Взять хотя бы зощенковский рассказ «Счастье», где речь идет о стекольщике, видевшем в жизни только то счастье, что вот как-то пьяный солдат разбил в трактире зеркальную витрину, и герой отлично подзаработал. Между тем у Николая Успенского есть рассказ про счастье, в котором «он» и «она» от избытка радости гоняются друг за другом, вооруженные топорами. И у Чехова есть рассказ «Счастье», повествующий о незадачливых кладоискателях, каковые объясняют своё невезение классовой подоплекой. И у Достоевского есть о счастье, например, в сатире про то, как один демократически настроенный интеллигент вещал из утробы нильского крокодила.

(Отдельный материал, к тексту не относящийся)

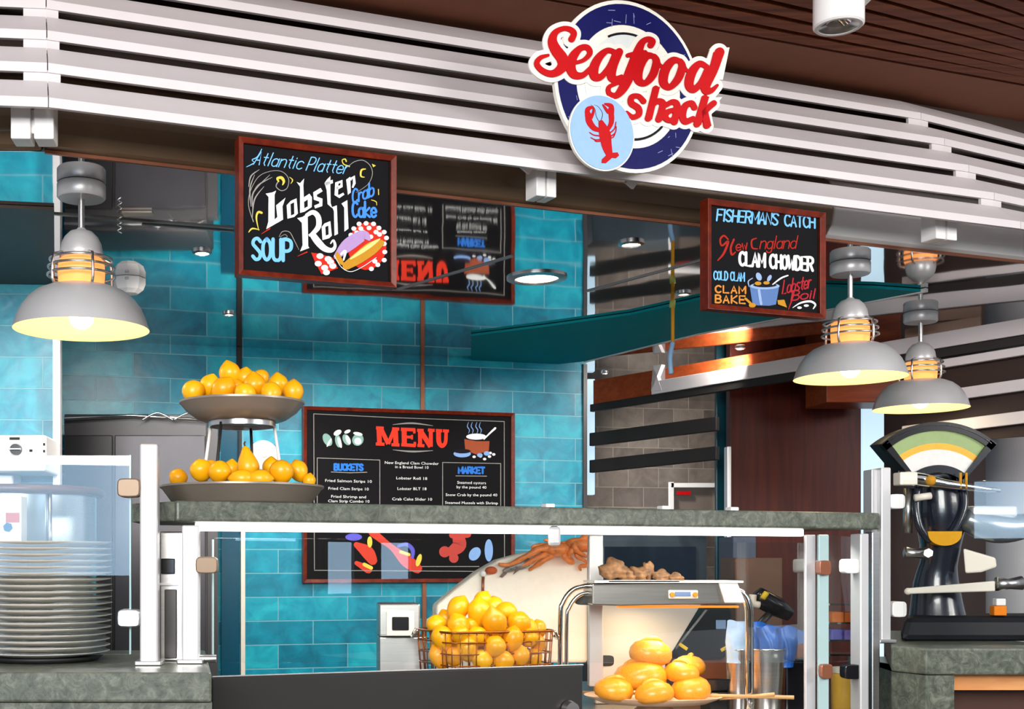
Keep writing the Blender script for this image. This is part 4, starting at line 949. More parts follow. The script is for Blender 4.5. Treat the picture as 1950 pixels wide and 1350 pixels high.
# ================================================================== STONE SHELF AND SUPPORTS
ZS0, ZS1 = EYE + .098, EYE + .1475
XL, XR = Xat(FRONT, 336), Xat(FRONT, 1676)
t = thing('stone_shelf', 'long green grey stone shelf carried on metal posts over the serving counter', 'shelf', FRONT.at(0, ZS0))
dp = .36
A, B_ = FRONT.at(XL, 0), FRONT.at(XR, 0); nb = FRONT.n
def slab4(q, z0, z1): return MB().hull([Vector((p.x, p.y, z0)) for p in q], [Vector((p.x, p.y, z1)) for p in q])
obj('slab', slab4([A, B_, B_ - nb * dp, A - nb * dp], ZS0, ZS1), M['stone'], t, bevel=.006)
SIDE = VPlane(A.y - .05 * A.x + .10, 0.05)
ax = A.x
la_ = Vector((A.x - .002, A.y + .02, 0)); lb_ = P(250, CY, 3.16)
obj('return_slab', slab4([Vector((A.x - .004, A.y + .008, 0)), Vector((A.x - .004, A.y + .33, 0)), Vector((lb_.x, lb_.y + .25, 0)), Vector((lb_.x, lb_.y, 0))], ZS0 + .001, ZS1 - .001), M['stone'], t, bevel=.006)
led0, led1 = FRONT.hit(383, 1000), FRONT.hit(1545, 1015)
q = [led0, led1, led1 - nb * .03, led0 - nb * .03]
o_led = obj('light_strip', slab4([p - nb * .03 for p in q], ZS0 - .022, ZS0 - .001), M['led'], t, bevel=.003)
obj('strip_clip', MB().box(FRONT.at(Xat(FRONT, 1063), ZS0 - .028, -.02), (.036, .02, .055), FRONT.ang), M['post'], t, bevel=.012)
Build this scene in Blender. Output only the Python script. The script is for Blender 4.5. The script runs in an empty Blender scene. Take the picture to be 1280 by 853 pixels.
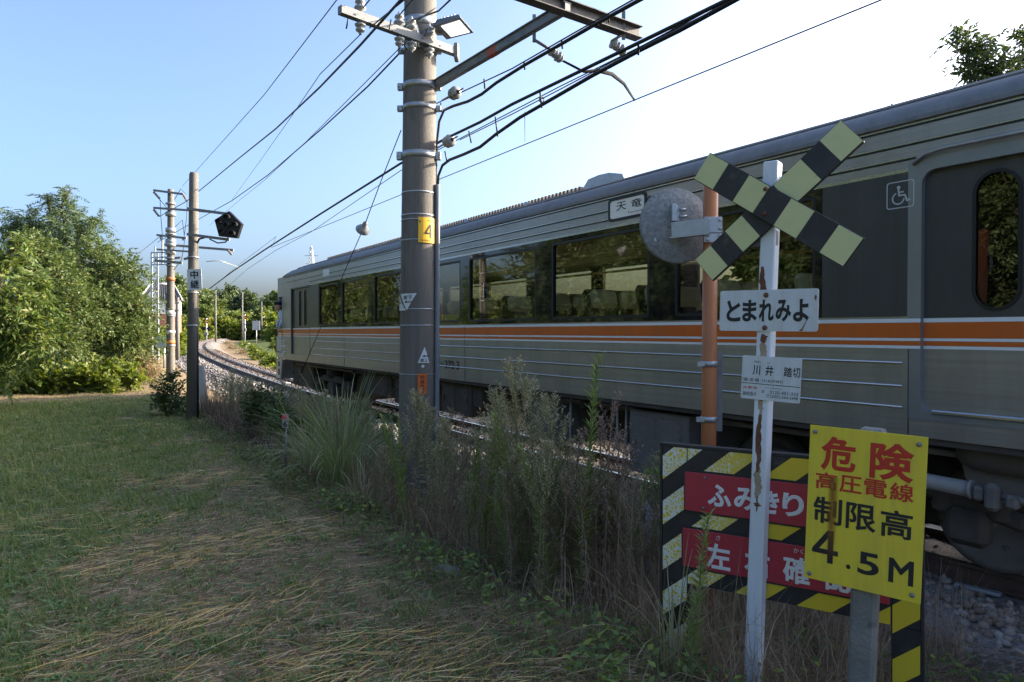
import bpy, bmesh, math, random
import numpy as np
from mathutils import Vector, Matrix, noise as mnoise

SC = bpy.context.scene
COL = SC.collection
R = math.radians
rng = np.random.default_rng(7)
rnd = random.Random(7)

# ------------------------------------------------------------------ camera
CAMZ = 1.93
PITCH = R(0.77)
cam = bpy.data.cameras.new('camera')
cam.lens = 24.0; cam.sensor_width = 36.0; cam.clip_start = 0.05; cam.clip_end = 6000
cam_o = bpy.data.objects.new('camera', cam)
cam_o.location = (0, 0, CAMZ); cam_o.rotation_euler = (R(90) - PITCH, 0, 0)
COL.objects.link(cam_o); SC.camera = cam_o

# ------------------------------------------------------------------ sky and sun
SUN_EL, SUN_AZ = 21.0, 71.0       # azimuth measured from +Y towards +X
world = bpy.data.worlds.new('World'); SC.world = world; world.use_nodes = True
nt = world.node_tree
bg = nt.nodes['Background']
sky = nt.nodes.new('ShaderNodeTexSky'); sky.sky_type = 'NISHITA'; sky.sun_disc = False
sky.sun_elevation = R(SUN_EL); sky.sun_rotation = R(SUN_AZ)
sky.air_density = 0.75; sky.dust_density = 5.6; sky.ozone_density = 3.6
nt.links.new(sky.outputs[0], bg.inputs[0]); bg.inputs[1].default_value = 0.15
sl = bpy.data.lights.new('sun', 'SUN'); sl.energy = 4.2; sl.angle = R(0.5); sl.color = (1.0, 0.86, 0.66)
so = bpy.data.objects.new('sun', sl); COL.objects.link(so)
sd = Vector((math.sin(R(SUN_AZ)) * math.cos(R(SUN_EL)), math.cos(R(SUN_AZ)) * math.cos(R(SUN_EL)), math.sin(R(SUN_EL))))
so.rotation_euler = sd.to_track_quat('Z', 'Y').to_euler(); so.location = (40, 30, 30)
SC.view_settings.view_transform = 'Standard'; SC.view_settings.look = 'None'
SC.view_settings.exposure = 1.82; SC.view_settings.gamma = 1.0
SC.cycles.max_bounces = 8; SC.cycles.transparent_max_bounces = 16
SC.cycles.use_denoising = True

# ------------------------------------------------------------------ coordinates
F = 853.333
DX, DY = -0.549, 0.8358           # along the track, away from the camera
NX, NY = 0.8358, 0.549            # across the track, away from the camera
THETA = math.atan2(-DY, -DX)      # local x of the train runs towards the camera's right


def ray(px, py):
    cx, cy = (px - 640) / F, -(py - 426.5) / F
    c, s = math.cos(PITCH), math.sin(PITCH)
    return Vector((cx, c + cy * s, -s + cy * c))


def U(px, py, depth):
    """the place seen at a photograph pixel, depth metres ahead"""
    d = ray(px, py)
    return Vector((0, 0, CAMZ)) + d * (depth / d.y)


def UP(px, py, p):
    d = ray(px, py)
    return Vector((0, 0, CAMZ)) + d * (p / (d.x * NX + d.y * NY))


def SPZ(s, p, z):
    return Vector((s * DX + p * NX, s * DY + p * NY, z))


# track centre line: straight past the camera, then a long right-hand curve
TC, S0, RC = 6.87, 4.0, 530.0


def track_pc(s):
    s = np.asarray(s, float)
    t = np.clip(s - S0, 0, 400)
    return TC + RC - np.sqrt(np.maximum(RC * RC - t * t, 1))


def track_z(s):
    s = np.asarray(s, float)
    return 0.0065 * np.clip(s - 26, 0, 160)


def ground_z(X, Y):
    X = np.asarray(X, float); Y = np.asarray(Y, float)
    s = X * DX + Y * DY; p = X * NX + Y * NY
    u = p - track_pc(s); zt = track_z(s)
    k = np.clip((s - 1.0) / 4.0, 0, 1)
    lawn = 0.27 - 0.0100 * np.clip(s - 2, 0, 24) + 0.02 * np.sin(X * 1.3 + 1) * np.sin(Y * 0.9) + 0.012 * np.sin(X * 3.1 + Y * 2.3)
    # shoulder and shallow ditch between the rail and the lawn
    us = np.array([-4.75, -4.3, -3.5, -2.7, -2.1, -1.35, 1.35, 2.2, 4.0, 9.0])
    near = np.array([0.27, 0.2, 0.06, -0.06, -0.12, -0.165, -0.165, -0.35, -0.4, -0.2])
    deep = np.array([0.18, 0.03, -0.22, -0.40, -0.40, -0.17, -0.17, -0.55, -0.6, -0.2])
    a = np.interp(u, us, near); b = np.interp(u, us, deep)
    prof = a * (1 - k) + b * k + zt
    prof = prof + 0.012 * np.sin(X * 5.1) * np.sin(Y * 4.3) * (np.abs(u) > 1.4)
    w = np.clip((-4.2 - u) / 0.6, 0, 1)
    z = np.where(u < -4.2, prof * (1 - w) + (lawn + zt) * w, prof)
    dist = np.hypot(X, Y)
    hill = 0.055 * np.clip(dist - 150, 0, 130) + 0.03 * np.clip(dist - 280, 0, 400)
    return z + hill * np.clip((np.abs(u) - 3) / 12, 0, 1)


def gz(x, y):
    return float(ground_z(x, y))


# ------------------------------------------------------------------ materials
MATS = {}


def nd(t, kind, **kw):
    n = t.nodes.new(kind)
    for k, v in kw.items():
        setattr(n, k, v)
    return n


def mat(name, col, col2=None, scale=6.0, rough=0.6, metal=0.0, bump=0.0, bscale=None, spec=0.4, stretch=None, lo=0.35, hi=0.65,
        col3=None, scale3=3.0, lo3=0.6, hi3=0.68, rvar=0.0):
    """procedural surface: two-tone noise, an optional third patchy tone (rust, stain, moss), fine bump"""
    if name in MATS:
        return MATS[name]
    m = bpy.data.materials.new(name); m.use_nodes = True; t = m.node_tree
    b = t.nodes['Principled BSDF']; L = t.links.new
    b.inputs['Roughness'].default_value = rough; b.inputs['Metallic'].default_value = metal
    b.inputs['Specular IOR Level'].default_value = spec
    tc = nd(t, 'ShaderNodeTexCoord'); mp = nd(t, 'ShaderNodeMapping'); L(tc.outputs['Object'], mp.inputs[0])
    if stretch:
        mp.inputs['Scale'].default_value = stretch
    c1 = (*col, 1)
    b.inputs['Base Color'].default_value = c1
    out = None
    if col2:
        n = nd(t, 'ShaderNodeTexNoise'); n.inputs['Scale'].default_value = scale; n.inputs['Detail'].default_value = 8; n.inputs['Roughness'].default_value = 0.65
        L(mp.outputs[0], n.inputs[0])
        r = nd(t, 'ShaderNodeValToRGB'); r.color_ramp.elements[0].color = c1; r.color_ramp.elements[1].color = (*col2, 1)
        r.color_ramp.elements[0].position = lo; r.color_ramp.elements[1].position = hi
        L(n.outputs[0], r.inputs[0]); out = r.outputs[0]
        if rvar:
            mr = nd(t, 'ShaderNodeMapRange'); mr.inputs[3].default_value = rough - rvar; mr.inputs[4].default_value = rough + rvar
            L(n.outputs[0], mr.inputs[0]); L(mr.outputs[0], b.inputs['Roughness'])
    if col3:
        n3 = nd(t, 'ShaderNodeTexNoise'); n3.inputs['Scale'].default_value = scale3; n3.inputs['Detail'].default_value = 9; n3.inputs['Roughness'].default_value = 0.7
        L(mp.outputs[0], n3.inputs[0])
        r3 = nd(t, 'ShaderNodeValToRGB'); r3.color_ramp.elements[0].position = lo3; r3.color_ramp.elements[1].position = hi3
        L(n3.outputs[0], r3.inputs[0])
        mx = nd(t, 'ShaderNodeMix', data_type='RGBA'); L(r3.outputs[0], mx.inputs[0])
        if out:
            L(out, mx.inputs[6])
        else:
            mx.inputs[6].default_value = c1
        mx.inputs[7].default_value = (*col3, 1); out = mx.outputs[2]
    if out:
        L(out, b.inputs['Base Color'])
    if bump:
        nb = nd(t, 'ShaderNodeTexNoise'); nb.inputs['Scale'].default_value = bscale or scale * 4; nb.inputs['Detail'].default_value = 6
        L(mp.outputs[0], nb.inputs[0])
        bp = nd(t, 'ShaderNodeBump'); bp.inputs['Strength'].default_value = bump; bp.inputs['Distance'].default_value = 0.02
        L(nb.outputs[0], bp.inputs['Height']); L(bp.outputs[0], b.inputs['Normal'])
    MATS[name] = m
    return m


def leaf_mat(name, cols, trans=0.35, rough=0.5, spec=0.3):
    """foliage: every leaf its own tone, light shining through"""
    if name in MATS:
        return MATS[name]
    m = bpy.data.materials.new(name); m.use_nodes = True; t = m.node_tree; L = t.links.new
    b = t.nodes['Principled BSDF']; o = t.nodes['Material Output']
    b.inputs['Roughness'].default_value = rough; b.inputs['Specular IOR Level'].default_value = spec
    g = nd(t, 'ShaderNodeNewGeometry')
    r = nd(t, 'ShaderNodeValToRGB'); cr = r.color_ramp
    while len(cr.elements) < len(cols):
        cr.elements.new(0.5)
    for i, c in enumerate(cols):
        cr.elements[i].position = i / max(1, len(cols) - 1); cr.elements[i].color = (*c, 1)
    L(g.outputs['Random Per Island'], r.inputs[0])
    L(r.outputs[0], b.inputs['Base Color'])
    if trans:
        tr = nd(t, 'ShaderNodeBsdfTranslucent'); mx = nd(t, 'ShaderNodeMixShader'); mx.inputs[0].default_value = trans
        hs = nd(t, 'ShaderNodeHueSaturation'); hs.inputs['Hue'].default_value = 0.485; hs.inputs['Saturation'].default_value = 1.15; hs.inputs['Value'].default_value = 1.5
        L(r.outputs[0], hs.inputs['Color']); L(hs.outputs[0], tr.inputs[0])
        L(b.outputs[0], mx.inputs[1]); L(tr.outputs[0], mx.inputs[2]); L(mx.outputs[0], o.inputs[0])
    MATS[name] = m
    return m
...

Или взять чеховский рассказ о мещанах, покусанных бешеной собакой и отправленных лечиться за общественный счет в Париж, которые пропились на ближайшей станции, или всеизвестную гоголевскую «Шинель», или сравнимый со «Скверным анекдотом» Достоевского зощенковский рассказ о стойком мужике, два года голодавшем, чтобы приобрести лошадь, и пропившем ее на радостях, когда обмывали покупку, — это ли не то, что называют инвариантностью, на которой, кстати заметить, зиждется вся мировая литература…
Происходит это, видимо, вот по какой причине: так сказать, единоутробна природа художественного таланта, что само по себе может служить пятым доказательством бытия Божьего, ибо художественный талант есть чудесная способность преображения действительности в искусство, и даже божественная способность рождения иной жизни, в которой угадывается больше действительности, нежели в действительности как таковой.
Разумеется, существуют между писателями и различия, но не высшего разбора. Например, у Антона Павловича слог ласковый, интонация нежная, фраза какая-то овальная, а у Михаила Михайловича язык подлый, эстетика коммунальная и редко когда в предложении соединится более десяти слов.
Однако и то надо принять в расчет, что Антона Павловича окружали частные поверенные да курсистки в кисейных платьях, а во времена Михаила Михайловича головы проламывали из-за ежиков для чистки керосинок и покупали себе мужей. И всё же настолько сильна генетика, завещанная художнику от Создателя, что во многих отношениях Михаил Михайлович своему времени не поддался…
Зощенко относился к редкому подвиду русского писателя — он был джентльмен, как Александр Герцен, как… да вот, пожалуй, и всё, он был джентльмен, как Герцен. Мало сказать, что его отличала порядочность безукоризненно чистого человека, он был из тех — сугубо, напряженно — благородных людей, которые живут как бы с оглядкой на русский Дуэльный кодекс. С другой стороны, он был так хорошо воспитан, что не чурался никакого труда и даже однажды сшил на пари костюм, легко спускал мальчишескую задиристость, если и обижался в ответ на колкости, то как-то непроницаемо, кроме того, он питал слабость к изящным вещам и не был ни пьяницей, ни гурманом.
Внешность его, что называется, отвечала: мужчина он был невысокий, чуть повыше карлика Олеши, но тонкий, грациозный, превосходно одетый, всегда аккуратно причесанный на косой пробор, глядящий немного томно и смешно из-под приспущенных век, как смотрят веселые сердцееды; ну разве что его слегка портил золотой зуб, сиявший в левом уголке рта. Когда его видели прогуливающимся по Литейному проспекту или вдоль Грибоедовского канала, с тонкой щегольской тросточкой и в зеркально начищенных башмаках, то казалось, что будто город превратился в декорацию для одного-единственного артиста.
И мысли его были прекрасны; однажды он так утешил сказочника Евгения Шварца, которого кто-то незаслуженно оскорбил: «Что делать, Женя, — говорил он, — в хорошие времена люди хороши, в плохие — плохи, а в ужасные — ужасны…»
Стало быть, в эти самые ужасные времена Михаил Михайлович своему времени не поддался. В те поры, когда половина писателей писала сводки для абреков госбезопасности, а другая половина сочиняла панегирики красному императору и боялась откровенничать даже в кругу семьи, Зощенко оставался Георгиевским кавалером и полноправным продолжателем традиций великой русской литературы, который, сам того не ведая, подкапывался под государственные устои.
Большевики, несмотря на их пресловутое «классовое чутье», поздно сообразили, что для страны победившего социализма такие писатели — нож острый, и вот летом 46-го года, чисто по-большевистски, то есть ни с того ни с сего, ЦК ВКП (б) выдало постановление насчет Зощенко, и толстяк Жданов выступил со своей людоедской речью.